O quarto de Marbella Aguilar está cheio de livros - seus autores favoritos são Pablo Neruda, Liev Tolstoi e Franz Kafka. "Livros foram meu refúgio desde os nove anos", conta.

Quando criança, há quase 60 anos, seus pais a expulsaram de casa. Aguilar foi cuidada por uma outra mulher, mas voltou a ficar desamparada aos 16 anos, quando essa senhora morreu. Teve de encontrar uma forma de pagar o aluguel e sustentar seus estudos sozinha.

Quando viu que isso seria impossível, ela começou a vender o corpo para pagar as contas. "Não havia nenhuma outra coisa que poderia fazer", diz.

Com um misto de empregos tradicionais e trabalhos ocasionais como prostituta, Aguilar conseguiu sustentar seus três filhos. Mas quando sua filha adolescente morreu de leucemia, ela caiu em depressão profunda e não conseguiu mais trabalhar e acabou sendo despejada por não pagar o aluguel.

Nesse momento, a Casa Xochiquetzal a resgatou, e, agora, ela consegue dinheiro vendendo joias que aprendeu a fazer lá em mercados próximos. "Esta casa me ensinou que minha vida vale muito a pena, que eu sou tão digna quanto qualquer outra mulher. Agora, eu digo que uma mulher pode até perder sua honra, mas nunca perderá sua dignidade."

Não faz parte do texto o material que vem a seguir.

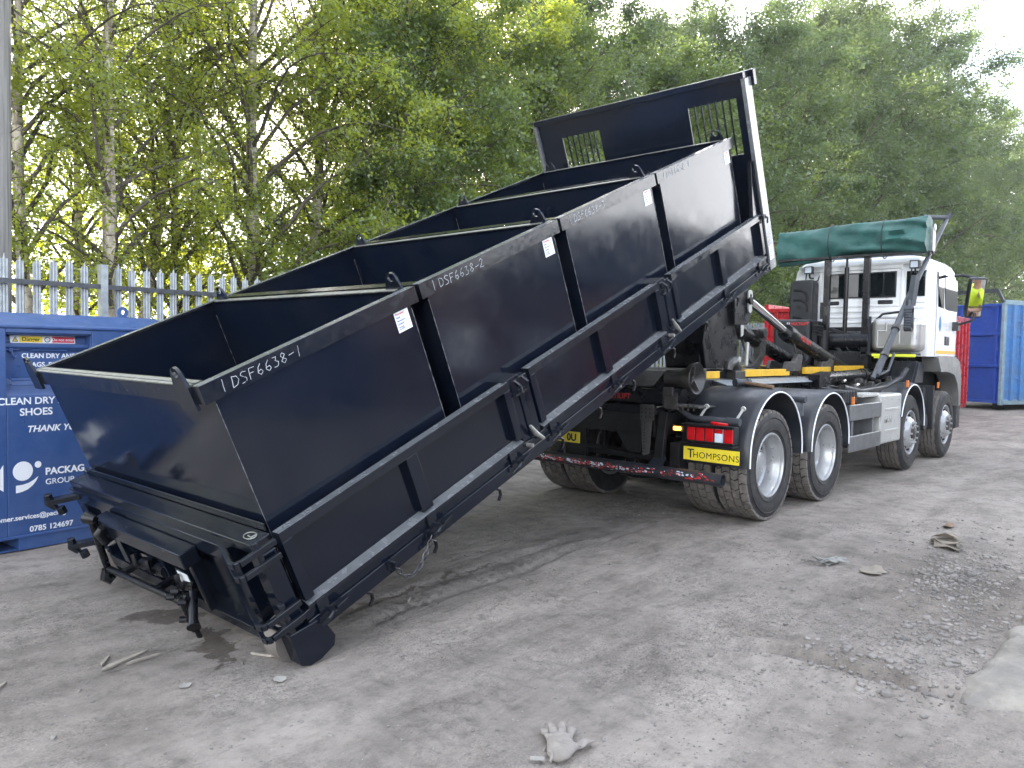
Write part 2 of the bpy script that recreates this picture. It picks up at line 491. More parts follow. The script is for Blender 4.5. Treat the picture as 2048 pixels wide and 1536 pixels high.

Sua única tristeza é que seus outros filhos sobreviventes não falam mais com ela.

Dificuldades recentes

María Isabel em sua cama na Casa Xochiquetzal - SHUTTERSTOCK/BENEDICTE DESRUS - SHUTTERSTOCK/BENEDICTE DESRUS
Imagem: SHUTTERSTOCK/BENEDICTE DESRUS

Atualmente, existem outras 25 mulheres vivendo na Casa Xochiquetzal, com idades entre 55 e 80 anos. Boa parte já se aposentou da prostituição, mas algumas ainda trabalham. Nos últimos 11 anos, mais de 250 passaram pela casa.

Ainda há, porém, grandes desafios para se superar. As finanças da Casa Xochiquetzal vão de mal a pior - o projeto sofreu corte de verbas da Prefeitura e sobrevive graças a doações.

Além disso, não são todas as mulheres que se dão bem ali. Algumas haviam sido "concorrentes" nas ruas e até inimigas antes de se tornarem colegas de casa, o que gera atritos. "Nós fomos tão usadas, abusadas, violentadas, marginalizadas, que estamos quase sempre no limite. Temos nossas unhas prontas para atacar se vierem para cima", diz Muñoz.

Mas desentendimentos acontecem em qualquer família, lembra Aguilar. "Aqui, somos ensinadas a respeitar uma à outra e que existem coisas pelas quais vale a pena brigar, e isso traz harmonia para a casa."

"Nós merecemos um lugar para podermos passar os últimos dias de nossas vidas com dignidade e tranquilidade", acrescenta Muñoz, que planeja mudar-se um dia para a Casa Xochiquetzal.